PROBLEM STATEMENT: Transcribe all of the material exactly. Any picture in it should be left out.

DATA BLOCK:
• • • • • • •

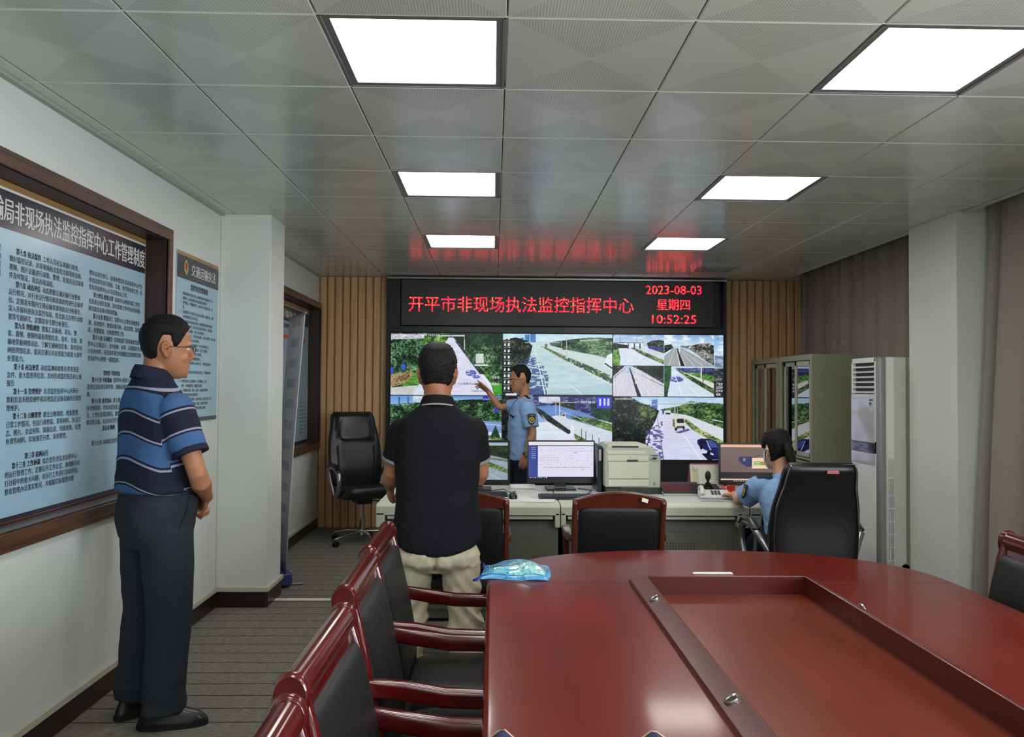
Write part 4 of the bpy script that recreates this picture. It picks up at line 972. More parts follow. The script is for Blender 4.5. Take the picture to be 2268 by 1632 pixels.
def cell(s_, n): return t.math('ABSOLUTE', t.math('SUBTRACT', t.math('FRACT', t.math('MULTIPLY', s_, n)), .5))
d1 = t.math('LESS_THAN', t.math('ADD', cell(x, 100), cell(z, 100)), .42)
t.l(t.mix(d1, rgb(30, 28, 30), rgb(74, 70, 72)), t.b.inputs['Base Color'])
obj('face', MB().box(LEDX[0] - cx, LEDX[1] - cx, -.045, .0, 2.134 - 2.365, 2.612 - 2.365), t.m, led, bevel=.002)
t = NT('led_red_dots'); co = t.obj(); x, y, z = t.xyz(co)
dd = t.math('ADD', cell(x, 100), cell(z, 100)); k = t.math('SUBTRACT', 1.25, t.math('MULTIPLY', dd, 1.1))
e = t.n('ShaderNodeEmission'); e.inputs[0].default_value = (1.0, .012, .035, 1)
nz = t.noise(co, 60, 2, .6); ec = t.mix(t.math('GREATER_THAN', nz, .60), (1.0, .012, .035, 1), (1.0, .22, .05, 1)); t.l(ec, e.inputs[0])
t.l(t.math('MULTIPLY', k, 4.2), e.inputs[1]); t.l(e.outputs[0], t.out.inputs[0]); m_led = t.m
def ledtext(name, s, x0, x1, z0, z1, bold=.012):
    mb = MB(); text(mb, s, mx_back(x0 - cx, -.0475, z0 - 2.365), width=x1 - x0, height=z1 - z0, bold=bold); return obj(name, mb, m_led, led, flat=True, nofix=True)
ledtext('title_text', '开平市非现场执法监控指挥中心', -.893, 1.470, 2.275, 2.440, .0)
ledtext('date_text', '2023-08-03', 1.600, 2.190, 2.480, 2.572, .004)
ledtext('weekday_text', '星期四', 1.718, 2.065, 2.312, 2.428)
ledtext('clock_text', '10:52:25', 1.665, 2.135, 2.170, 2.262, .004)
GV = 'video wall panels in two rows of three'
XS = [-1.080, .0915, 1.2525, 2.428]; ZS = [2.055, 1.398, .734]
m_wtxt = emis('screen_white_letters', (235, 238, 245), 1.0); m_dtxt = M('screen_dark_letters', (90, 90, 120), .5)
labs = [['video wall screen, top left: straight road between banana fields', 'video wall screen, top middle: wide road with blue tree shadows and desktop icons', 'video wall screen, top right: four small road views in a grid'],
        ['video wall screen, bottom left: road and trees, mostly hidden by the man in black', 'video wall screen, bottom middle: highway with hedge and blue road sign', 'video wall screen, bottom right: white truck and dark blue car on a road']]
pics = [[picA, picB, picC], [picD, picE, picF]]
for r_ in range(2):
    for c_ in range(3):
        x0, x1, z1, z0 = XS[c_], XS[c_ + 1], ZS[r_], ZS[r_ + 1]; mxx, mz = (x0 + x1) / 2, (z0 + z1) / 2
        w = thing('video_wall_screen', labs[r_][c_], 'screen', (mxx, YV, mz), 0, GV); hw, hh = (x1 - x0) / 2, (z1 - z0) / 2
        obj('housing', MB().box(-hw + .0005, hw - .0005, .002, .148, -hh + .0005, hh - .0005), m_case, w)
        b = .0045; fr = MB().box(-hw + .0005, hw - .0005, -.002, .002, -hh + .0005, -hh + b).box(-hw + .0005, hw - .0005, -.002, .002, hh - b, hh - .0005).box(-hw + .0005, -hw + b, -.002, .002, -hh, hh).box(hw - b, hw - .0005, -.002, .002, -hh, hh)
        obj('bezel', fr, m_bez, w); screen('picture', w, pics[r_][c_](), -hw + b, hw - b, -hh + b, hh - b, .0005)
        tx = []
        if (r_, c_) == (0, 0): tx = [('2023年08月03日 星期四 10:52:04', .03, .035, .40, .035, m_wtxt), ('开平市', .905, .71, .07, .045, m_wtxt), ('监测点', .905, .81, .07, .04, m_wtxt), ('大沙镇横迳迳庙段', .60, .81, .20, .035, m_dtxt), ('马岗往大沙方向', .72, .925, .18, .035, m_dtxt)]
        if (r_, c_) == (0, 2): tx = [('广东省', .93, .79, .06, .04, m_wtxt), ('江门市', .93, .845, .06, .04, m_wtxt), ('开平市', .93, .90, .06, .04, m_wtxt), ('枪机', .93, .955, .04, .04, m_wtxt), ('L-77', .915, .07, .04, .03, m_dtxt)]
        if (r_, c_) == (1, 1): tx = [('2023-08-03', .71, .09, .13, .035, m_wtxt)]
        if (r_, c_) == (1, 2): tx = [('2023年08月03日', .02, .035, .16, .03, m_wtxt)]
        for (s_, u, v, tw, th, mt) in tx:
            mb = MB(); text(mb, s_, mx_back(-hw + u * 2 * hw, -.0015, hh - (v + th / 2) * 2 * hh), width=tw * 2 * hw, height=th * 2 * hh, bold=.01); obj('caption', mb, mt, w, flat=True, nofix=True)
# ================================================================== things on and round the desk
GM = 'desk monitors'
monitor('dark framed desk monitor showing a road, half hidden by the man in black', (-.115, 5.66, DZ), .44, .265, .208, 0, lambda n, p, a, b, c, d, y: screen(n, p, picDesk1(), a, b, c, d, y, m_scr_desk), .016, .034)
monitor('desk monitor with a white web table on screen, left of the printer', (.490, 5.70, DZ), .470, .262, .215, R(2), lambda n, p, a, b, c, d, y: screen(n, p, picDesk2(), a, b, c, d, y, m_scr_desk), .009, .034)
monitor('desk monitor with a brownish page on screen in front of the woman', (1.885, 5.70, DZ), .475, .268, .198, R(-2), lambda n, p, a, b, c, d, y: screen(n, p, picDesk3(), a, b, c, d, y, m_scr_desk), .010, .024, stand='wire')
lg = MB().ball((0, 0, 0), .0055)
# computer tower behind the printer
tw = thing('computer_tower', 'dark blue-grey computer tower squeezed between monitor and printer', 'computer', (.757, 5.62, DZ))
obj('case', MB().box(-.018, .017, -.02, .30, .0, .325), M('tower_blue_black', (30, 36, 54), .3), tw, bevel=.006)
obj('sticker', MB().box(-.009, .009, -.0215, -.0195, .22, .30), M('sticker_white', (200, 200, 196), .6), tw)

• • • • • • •

RESULT:
Write part 4 of the bpy script that recreates this picture. It picks up at line 972. More parts follow. The script is for Blender 4.5. Take the picture to be 2268 by 1632 pixels.
def cell(s_, n): return t.math('ABSOLUTE', t.math('SUBTRACT', t.math('FRACT', t.math('MULTIPLY', s_, n)), .5))
d1 = t.math('LESS_THAN', t.math('ADD', cell(x, 100), cell(z, 100)), .42)
t.l(t.mix(d1, rgb(30, 28, 30), rgb(74, 70, 72)), t.b.inputs['Base Color'])
obj('face', MB().box(LEDX[0] - cx, LEDX[1] - cx, -.045, .0, 2.134 - 2.365, 2.612 - 2.365), t.m, led, bevel=.002)
t = NT('led_red_dots'); co = t.obj(); x, y, z = t.xyz(co)
dd = t.math('ADD', cell(x, 100), cell(z, 100)); k = t.math('SUBTRACT', 1.25, t.math('MULTIPLY', dd, 1.1))
e = t.n('ShaderNodeEmission'); e.inputs[0].default_value = (1.0, .012, .035, 1)
nz = t.noise(co, 60, 2, .6); ec = t.mix(t.math('GREATER_THAN', nz, .60), (1.0, .012, .035, 1), (1.0, .22, .05, 1)); t.l(ec, e.inputs[0])
t.l(t.math('MULTIPLY', k, 4.2), e.inputs[1]); t.l(e.outputs[0], t.out.inputs[0]); m_led = t.m
def ledtext(name, s, x0, x1, z0, z1, bold=.012):
    mb = MB(); text(mb, s, mx_back(x0 - cx, -.0475, z0 - 2.365), width=x1 - x0, height=z1 - z0, bold=bold); return obj(name, mb, m_led, led, flat=True, nofix=True)
ledtext('title_text', '开平市非现场执法监控指挥中心', -.893, 1.470, 2.275, 2.440, .0)
ledtext('date_text', '2023-08-03', 1.600, 2.190, 2.480, 2.572, .004)
ledtext('weekday_text', '星期四', 1.718, 2.065, 2.312, 2.428)
ledtext('clock_text', '10:52:25', 1.665, 2.135, 2.170, 2.262, .004)
GV = 'video wall panels in two rows of three'
XS = [-1.080, .0915, 1.2525, 2.428]; ZS = [2.055, 1.398, .734]
m_wtxt = emis('screen_white_letters', (235, 238, 245), 1.0); m_dtxt = M('screen_dark_letters', (90, 90, 120), .5)
labs = [['video wall screen, top left: straight road between banana fields', 'video wall screen, top middle: wide road with blue tree shadows and desktop icons', 'video wall screen, top right: four small road views in a grid'],
        ['video wall screen, bottom left: road and trees, mostly hidden by the man in black', 'video wall screen, bottom middle: highway with hedge and blue road sign', 'video wall screen, bottom right: white truck and dark blue car on a road']]
pics = [[picA, picB, picC], [picD, picE, picF]]
for r_ in range(2):
    for c_ in range(3):
        x0, x1, z1, z0 = XS[c_], XS[c_ + 1], ZS[r_], ZS[r_ + 1]; mxx, mz = (x0 + x1) / 2, (z0 + z1) / 2
        w = thing('video_wall_screen', labs[r_][c_], 'screen', (mxx, YV, mz), 0, GV); hw, hh = (x1 - x0) / 2, (z1 - z0) / 2
        obj('housing', MB().box(-hw + .0005, hw - .0005, .002, .148, -hh + .0005, hh - .0005), m_case, w)
        b = .0045; fr = MB().box(-hw + .0005, hw - .0005, -.002, .002, -hh + .0005, -hh + b).box(-hw + .0005, hw - .0005, -.002, .002, hh - b, hh - .0005).box(-hw + .0005, -hw + b, -.002, .002, -hh, hh).box(hw - b, hw - .0005, -.002, .002, -hh, hh)
        obj('bezel', fr, m_bez, w); screen('picture', w, pics[r_][c_](), -hw + b, hw - b, -hh + b, hh - b, .0005)
        tx = []
        if (r_, c_) == (0, 0): tx = [('2023年08月03日 星期四 10:52:04', .03, .035, .40, .035, m_wtxt), ('开平市', .905, .71, .07, .045, m_wtxt), ('监测点', .905, .81, .07, .04, m_wtxt), ('大沙镇横迳迳庙段', .60, .81, .20, .035, m_dtxt), ('马岗往大沙方向', .72, .925, .18, .035, m_dtxt)]
        if (r_, c_) == (0, 2): tx = [('广东省', .93, .79, .06, .04, m_wtxt), ('江门市', .93, .845, .06, .04, m_wtxt), ('开平市', .93, .90, .06, .04, m_wtxt), ('枪机', .93, .955, .04, .04, m_wtxt), ('L-77', .915, .07, .04, .03, m_dtxt)]
        if (r_, c_) == (1, 1): tx = [('2023-08-03', .71, .09, .13, .035, m_wtxt)]
        if (r_, c_) == (1, 2): tx = [('2023年08月03日', .02, .035, .16, .03, m_wtxt)]
        for (s_, u, v, tw, th, mt) in tx:
            mb = MB(); text(mb, s_, mx_back(-hw + u * 2 * hw, -.0015, hh - (v + th / 2) * 2 * hh), width=tw * 2 * hw, height=th * 2 * hh, bold=.01); obj('caption', mb, mt, w, flat=True, nofix=True)
# ================================================================== things on and round the desk
GM = 'desk monitors'
monitor('dark framed desk monitor showing a road, half hidden by the man in black', (-.115, 5.66, DZ), .44, .265, .208, 0, lambda n, p, a, b, c, d, y: screen(n, p, picDesk1(), a, b, c, d, y, m_scr_desk), .016, .034)
monitor('desk monitor with a white web table on screen, left of the printer', (.490, 5.70, DZ), .470, .262, .215, R(2), lambda n, p, a, b, c, d, y: screen(n, p, picDesk2(), a, b, c, d, y, m_scr_desk), .009, .034)
monitor('desk monitor with a brownish page on screen in front of the woman', (1.885, 5.70, DZ), .475, .268, .198, R(-2), lambda n, p, a, b, c, d, y: screen(n, p, picDesk3(), a, b, c, d, y, m_scr_desk), .010, .024, stand='wire')
lg = MB().ball((0, 0, 0), .0055)
# computer tower behind the printer
tw = thing('computer_tower', 'dark blue-grey computer tower squeezed between monitor and printer', 'computer', (.757, 5.62, DZ))
obj('case', MB().box(-.018, .017, -.02, .30, .0, .325), M('tower_blue_black', (30, 36, 54), .3), tw, bevel=.006)
obj('sticker', MB().box(-.009, .009, -.0215, -.0195, .22, .30), M('sticker_white', (200, 200, 196), .6), tw)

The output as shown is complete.